>> BEGIN Data lines
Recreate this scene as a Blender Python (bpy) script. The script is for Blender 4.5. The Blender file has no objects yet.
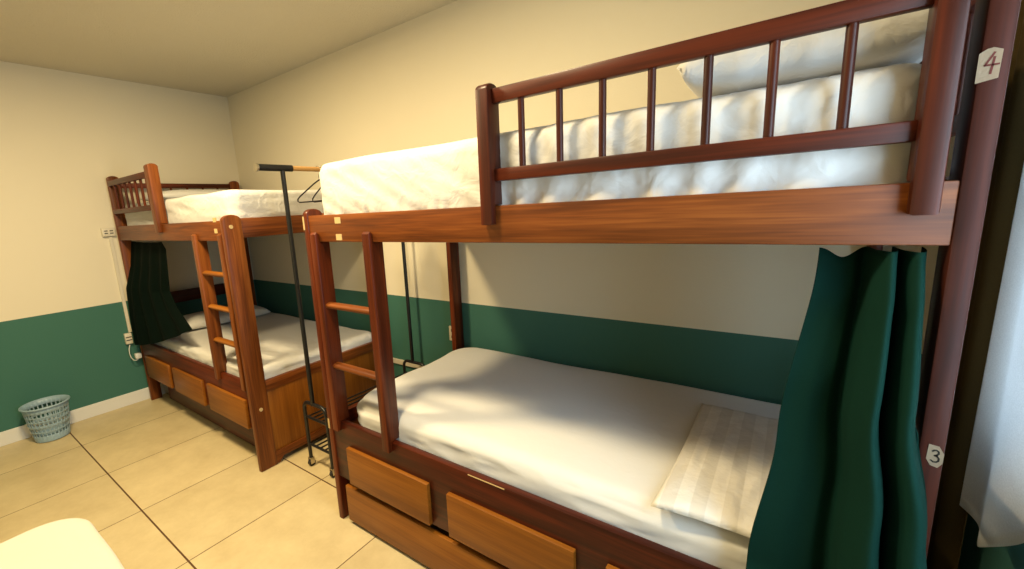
import bpy, bmesh, math, random
from mathutils import Vector, Matrix, noise

random.seed(7)
scn = bpy.context.scene
COL = scn.collection

# ------------------------------------------------------------------ materials
def new_mat(name):
    m = bpy.data.materials.new(name); m.use_nodes = True
    nt = m.node_tree
    b = nt.nodes['Principled BSDF']
    return m, nt, b

def srgb(r, g, b):
    f = lambda c: (c/255/12.92) if c/255 <= .04045 else ((c/255+.055)/1.055)**2.4
    return (f(r), f(g), f(b), 1)

def plain(name, col, rough=.5, metal=0, spec=.5, bump=0, bscale=60):
    m, nt, b = new_mat(name)
    b.inputs['Base Color'].default_value = col
    b.inputs['Roughness'].default_value = rough
    b.inputs['Metallic'].default_value = metal
    b.inputs['Specular IOR Level'].default_value = spec
    if bump:
        tc = nt.nodes.new('ShaderNodeTexCoord'); n = nt.nodes.new('ShaderNodeTexNoise')
        n.inputs['Scale'].default_value = bscale; n.inputs['Detail'].default_value = 4
        bp = nt.nodes.new('ShaderNodeBump'); bp.inputs['Strength'].default_value = bump
        bp.inputs['Distance'].default_value = .01
        nt.links.new(tc.outputs['Object'], n.inputs['Vector'])
        nt.links.new(n.outputs['Fac'], bp.inputs['Height'])
        nt.links.new(bp.outputs['Normal'], b.inputs['Normal'])
    return m

def wood(name, axis, c1, c2, c3, rough=.40, grain=1.0):
    """procedural timber: fibres stretched along one axis, each part shifted by its random number"""
    m, nt, b = new_mat(name)
    N, L = nt.nodes.new, nt.links.new
    tc = N('ShaderNodeTexCoord'); oi = N('ShaderNodeObjectInfo')
    mul = N('ShaderNodeMath'); mul.operation = 'MULTIPLY'; mul.inputs[1].default_value = 37.
    L(oi.outputs['Random'], mul.inputs[0])
    add = N('ShaderNodeVectorMath'); add.operation = 'ADD'
    L(tc.outputs['Object'], add.inputs[0]); L(mul.outputs[0], add.inputs[1])
    mp = N('ShaderNodeMapping')
    s = [22., 22., 22.]; s['xyz'.index(axis)] = 1.3
    mp.inputs['Scale'].default_value = [v*grain for v in s]
    L(add.outputs[0], mp.inputs['Vector'])
    n1 = N('ShaderNodeTexNoise'); n1.inputs['Scale'].default_value = 1.; n1.inputs['Detail'].default_value = 5
    n1.inputs['Distortion'].default_value = .6
    L(mp.outputs[0], n1.inputs['Vector'])
    mp2 = N('ShaderNodeMapping')
    s2 = [150., 150., 150.]; s2['xyz'.index(axis)] = 5.
    mp2.inputs['Scale'].default_value = [v*grain for v in s2]
    L(add.outputs[0], mp2.inputs['Vector'])
    n2 = N('ShaderNodeTexNoise'); n2.inputs['Scale'].default_value = 1.; n2.inputs['Detail'].default_value = 2
    L(mp2.outputs[0], n2.inputs['Vector'])
    mx = N('ShaderNodeMath'); mx.operation = 'MULTIPLY_ADD'; mx.inputs[1].default_value = .3
    L(n2.outputs['Fac'], mx.inputs[0]); 
    m3 = N('ShaderNodeMath'); m3.operation = 'MULTIPLY'; m3.inputs[1].default_value = .7
    L(n1.outputs['Fac'], m3.inputs[0]); L(m3.outputs[0], mx.inputs[2])
    cr = N('ShaderNodeValToRGB')
    cr.color_ramp.elements[0].position = .37; cr.color_ramp.elements[0].color = c1
    cr.color_ramp.elements[1].position = .63; cr.color_ramp.elements[1].color = c3
    e = cr.color_ramp.elements.new(.5); e.color = c2
    L(mx.outputs[0], cr.inputs[0]); L(cr.outputs[0], b.inputs['Base Color'])
    b.inputs['Roughness'].default_value = rough
    b.inputs['Specular IOR Level'].default_value = .25; b.inputs['Coat Weight'].default_value = .04; b.inputs['Coat Roughness'].default_value = .2
    bp = N('ShaderNodeBump'); bp.inputs['Strength'].default_value = .12; bp.inputs['Distance'].default_value = .002
    L(mx.outputs[0], bp.inputs['Height']); L(bp.outputs['Normal'], b.inputs['Normal'])
    return m

RED = (srgb(62, 22, 6), srgb(86, 33, 9), srgb(108, 45, 13))
BEAM = (srgb(84, 41, 13), srgb(112, 58, 20), srgb(138, 77, 30))
DARK = (srgb(46, 14, 5), srgb(62, 21, 7), srgb(82, 30, 10))
EBON = (srgb(40, 11, 3), srgb(56, 17, 5), srgb(72, 26, 8))
TAN = (srgb(120, 68, 16), srgb(136, 80, 20), srgb(150, 92, 28))
W = {}
for ax in 'xyz':
    W['red'+ax] = wood('stained_wood_'+ax, ax, *RED)
    W['beam'+ax] = wood('beam_wood_'+ax, ax, *BEAM)
    W['dark'+ax] = wood('dark_wood_'+ax, ax, *DARK)
    W['ebon'+ax] = wood('dark_red_wood_'+ax, ax, *EBON, rough=.6)
    W['tan'+ax] = wood('veneer_wood_'+ax, ax, *TAN, rough=.45)

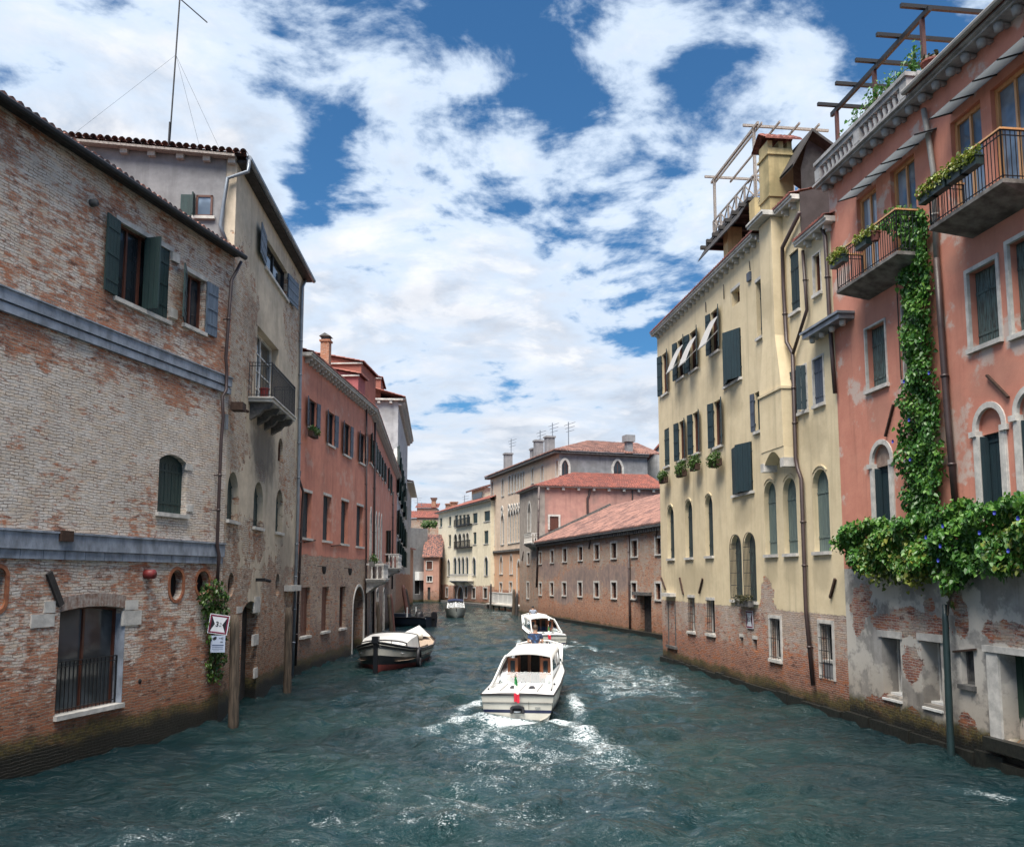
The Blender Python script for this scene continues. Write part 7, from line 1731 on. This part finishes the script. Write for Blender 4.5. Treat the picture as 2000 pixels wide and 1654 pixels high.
flat_ivy(L1, [(388, 1148), (420, 1130), (438, 1160), (440, 1230), (438, 1290), (424, 1330), (404, 1320), (408, 1270), (400, 1210), (392, 1180)], 1100, 'dark ivy hanging on the brick warehouse corner behind the width sign', .10, 'bush', .3)
# window planters
def planter(b, px, py, w, h, label, group, mat='bush', off=.3, n=420, box=True, hang=.5, boxm='rust', size=.075, world=None):
    u_, z_ = b.uz(px, py, off); t = empty('window_planter', b.world(u_, -off, z_), b.root.rotation_euler.z, label, 'planter', group)
    if box: MB().box(-w / 2, w / 2, -.12, .12, -h * .25 - .18, -h * .1).obj('box', M[boxm], t)
    m = MB(); k = max(1, int(w / .35)); rr = random.Random(int(px))
    for i in range(k):
        c = (-w / 2 + w * (i + .5) / k, -.03, rr.uniform(-.05, .05)); leaves(m, clump(c, (w / k * .62, .26, h * .5 * rr.uniform(.85, 1.15)), n // k, rr, .5), size, (0, -1, .6), .9, rr)
    m.obj('foliage', M[mat], t); return t
planter(R1, 1296, 930, .95, .75, 'rounded green shrub in a box below the leftmost second-row window of the yellow house', 'shrubs under the yellow house windows', n=700)
planter(R1, 1331, 916, 1.0, .85, 'wide green shrub under the left of the paired yellow house windows', 'shrubs under the yellow house windows', n=800)
planter(R1, 1357, 903, .85, .85, 'green shrub under the right of the paired yellow house windows', 'shrubs under the yellow house windows', n=700)
planter(R1, 1397, 895, 1.05, .80, 'green shrub under the second-row window nearest the big closed shutters', 'shrubs under the yellow house windows', n=800)
planter(R1, 1454, 1170, 1.5, .45, 'dry trailing plants on the sill of the barred arched windows', None, 'dry', .18, 420, True, .5, 'stone_dark', .07)
planter(L3, 612, 842, .95, .55, 'spiky green plant in a hanging box below the first window of the red house', None, 'bush', .38, 420, True)
planter(L3b, 727, 1094, .8, .6, 'small green plant on the stone balcony of the gothic red house', None, 'bush', 1.0, 260, True, .5, 'stone_dark')
def rail_box(b, B4, frac, w, label, group, mat='bush_yellow', p=.9, boxm='pipe_green', drop=.30, pot=False):
    ua, ub, zf, zt = B4; u_ = ua + (ub - ua) * frac
    t = empty('flower_box', b.world(u_, -p - .06, zt - drop), b.root.rotation_euler.z, label, 'flower box', group)
    if pot: MB().lathe([(.10, -.22), (.14, 0), (.16, .0), (.16, .04)], 12).obj('pot', M['tile'], t)
    else: MB().box(-w / 2, w / 2, -.13, .07, -.2, .0).box(-w / 2 - .02, w / 2 + .02, -.145, .085, .002, .03).obj('box', M[boxm], t)
    rr = random.Random(int(frac * 100)); m = MB(); k = max(1, int(w / .2))
    for i in range(k): leaves(m, clump((-w / 2 + w * (i + .5) / k, -.06, .10), (.19, .22, .22 * rr.uniform(.8, 1.4)), 150, rr, .5), .07, (0, -.6, 1), .9, rr)
    m.obj('foliage', M[mat], t)
gb = 'flower boxes on the pink house balconies'
rail_box(R2, BA, .12, .75, 'green box of yellowish plants at the far end of the small iron balcony', gb); rail_box(R2, BA, .55, .6, 'green box of yellowish plants at the middle of the small iron balcony', gb); rail_box(R2, BA, .72, .3, 'terracotta pot of flowers on the small iron balcony rail', gb, pot=True)
rail_box(R2, BB, .07, .6, 'first flower box at the far end of the large iron balcony', gb, p=1.0, drop=.34); rail_box(R2, BB, .25, .6, 'dark flower box second along the large iron balcony', gb, p=1.0, drop=.34)
rail_box(R2, BB, .50, .6, 'flower box just past the middle of the large iron balcony', gb, p=1.0, drop=.34); rail_box(R2, BB, .68, .6, 'flower box near the close corner of the large iron balcony', gb, p=1.0, drop=.34)
def terrace_plant(px, py, h, label, b=R2, y=.15, zb=None, n=160, spread=.35, mat='ivy'):
    u_, z_ = b.uz(px, py, -y); zb = zb if zb is not None else zE + .26
    t = empty('potted_plant', b.world(u_, y, zb), b.root.rotation_euler.z, label, 'potted plant', 'plants on the pink house roof terrace')
    MB().lathe([(.12, 0), (.19, .38), (.21, .38), (.21, .43), (.17, .43)], 12).obj('pot', M['tile'], t)
    m = MB(); s = MB(); rr = random.Random(int(px)); top = z_ - zb
    for k in range(9):
        q = [(0, 0, .4)]
        for j in range(6): q.append((q[-1][0] + rr.uniform(-.09, .09) + .03 * math.cos(k), q[-1][1] + rr.uniform(-.07, .07), .4 + (top - .4) * (j + 1) / 6 * rr.uniform(.85, 1.05)))
        s.tube(q, .009, 4)
        leaves(m, [(x + rr.gauss(0, .10), y_ + rr.gauss(0, .10), z + rr.gauss(0, .08)) for x, y_, z in q[2:] for _ in range(n // 45)], .10, (0, -.5, .6), 1.0, rr)
    s.obj('stem', M['ivy'], t); m.obj('foliage', M[mat], t)
terrace_plant(1672, 222, 1, 'leafy plant showing over the far half of the stone balustrade'); terrace_plant(1706, 182, 1, 'tall leafy plant beside the middle pergola post', n=260); terrace_plant(1722, 165, 1, 'spreading leafy plant right of the middle pergola post', n=240); terrace_plant(1755, 140, 1, 'low green plant halfway between the pergola posts', n=200); terrace_plant(1786, 98, 1, 'leafy plant against the near pergola post', n=200); terrace_plant(1652, 262, 1, 'small green plant near the far pergola post', n=130)
u_, z_ = R2.uz(1841, 112, -.8); t = empty('potted_plant', R2.world(uq + .05, .35, zt0 + .125), rootZ, 'wide terracotta pot with grey spiky plant on the end of the balustrade', 'potted plant', 'plants on the pink house roof terrace')
MB().lathe([(.16, 0), (.26, .26), (.30, .27), (.30, .33), (.24, .33)], 16).obj('pot', M['tile'], t); m_ = MB(); leaves(m_, clump((0, 0, .42), (.26, .26, .16), 140, rnd, .2), .11, (0, 0, 1), 1.0); m_.obj('foliage', M['dry'], t)
# roof garden bush by the yellow palace
c = at_depth(838, 1022, 178); t = empty('roof_bush', c - np.array([0, 0, 1.2]), 0, 'round green bush growing on the roof left of the yellow palace', 'bush'); m_ = MB()
for dx in (-.8, .1, .9): leaves(m_, clump((dx, 0, 1.1), (.9, .8, .9), 260, rnd, .5), .26, (0, -1, .5), .9)
m_.obj('foliage', M['bush'], t); MB().tube([(0, 0, -.8), (0, 0, 1)], .1, 6).obj('stem', M['wood_post'], t)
>> END Data lines
What to produce –
Using the listing, collect all lines in which the string "script" is found.

In response –
Recreate this scene as a Blender Python (bpy) script. The script is for Blender 4.5. The Blender file has no objects yet.
The Blender Python script for this scene continues. Write part 7, from line 1731 on. This part finishes the script. Write for Blender 4.5. Treat the picture as 2000 pixels wide and 1654 pixels high.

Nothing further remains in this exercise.